I happened to watch a film on the Sundance Channel last night. It was a love story involving a young woman and two computer programmers who have designed an artificial intelligence life form named Koy Koy.

The plot was quite sophisticated. Koy Koy was a charming little animated bird who was being developed so lonely and homebound folks could have the equivalent of an electronic pet. Children could talk to Koy Koy and ask him to sing them a song and Koy Koy would do just that. Koy Koy was "their friend".

The twist came when the programmers had different opinions as to whether their new electronic pet should have company and romantic instincts like people and some other mammals. Their debate revolved around whether "love" and "romance" was simply a product of dopamine or something more.
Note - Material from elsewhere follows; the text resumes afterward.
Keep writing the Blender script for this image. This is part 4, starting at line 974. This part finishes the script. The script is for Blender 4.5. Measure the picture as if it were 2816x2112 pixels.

The film description I printed out earlier in the month is more detailed than the one available now. It went as follows:

[B]DOPAMINE
directed by Mark Decena
Feature
DOPAMINE, named after the natural amphetamine our bodies produce when we're falling in love, is a romantic drama for the hi-tech age. Rand (John Livingston), and his two friends Winston (Bruno Campos) and Johnson (Rueben Grundy) are passionate and driven computer programmers who have designed an artificial intelligence life form named Koy Koy. When forced by their investors to test Koy Koy in a kindergarten classroom, Rand meets Sarah (Sabrina Lloyd, "SPORTS NIGHT", "ED"), the teacher to whom he was inexplicably drawn to at his favorite bar one evening. Sparks fly, and Koy Koy becomes the catalyst for Sarah and Rand's spirited dialogue on the nature of romantic attraction and attachment, all the while getting to the root of whether love is chemical or chemistry. DOPAMINE is the first film ever to go through every phase of the Sundance support network from the Sundance Institute Labs, to the Sundance Film Festival and on to the Film Series, Sundance Channel Home Entertainment and finally the Sundance Channel. Shot on high-definition video, DOPAMINE appeared at the 2003 Sundance Film Festival and was awarded the Alfred P. Sloan Foundation prize at Sundance for outstanding independent films featuring science and technology (2003).

The last listed broadcast scheduled for this month is for Sunday, January 30, 2005, at 10:00 AM.

This is the kind of positive portrayal innovative technology needs in the media and the arts. It would be nice to have an "Arts" section here. The last film I saw a few days ago demonized "Life Extension" and cryonics so I posted a discussion of it under "Cryonics".